Hi Tom,
It sounds like you're wanting to achieve something similar to us, and is something I tried a couple of months back. In that you you have a common destination to control access to, from both identified users, and from standard networks (without identity being known)? However an Access-Role object and standard network object are not able to be used as sources in the same rule.
I had hoped/expected that as a workaround that we could define an Access-Role to represent the network source locations, by specifying only the network criteria, and leaving users and machines as 'any'. Thus then could include both the network-only Access-Role and identified-users Access-Role objects together in a single rule.
In my experience this didn't work.
The network-only Access Role did not match any of the IP addresses where identity was not known (eg. Linux PCs). Looking at pep/pdp queries I could see the network-only Access-Role was matched only to machines for which user or machine identity was otherwise discovered (by AD-Query or ID Agent).

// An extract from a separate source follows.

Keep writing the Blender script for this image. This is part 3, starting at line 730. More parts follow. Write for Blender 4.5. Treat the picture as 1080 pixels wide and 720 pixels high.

No idea if this is supposed to work. I did log a support ticket from which it was suggested it should work - but is a discouraged method. It is intended that the network criteria is used as a filter for user or machine identities, but not intended to be used by itself. Though if this is the case I'm not sure why there is both 'Any user' and 'All identified users' (though I appreciate these can be used in combination with machine identities). I didn't have the capacity to troubleshoot further. So ended up just having two rules for each instance where this is required. One where the source is the Access-Role for identified users, and one where the source includes the standard network objects. Annoying to have to duplicate the rules like this, but seems to be the least headache, and is probably more reliable anyway (ie. no dependence on pep/pdp processes).
Not sure if this helps or is relevant to your situation.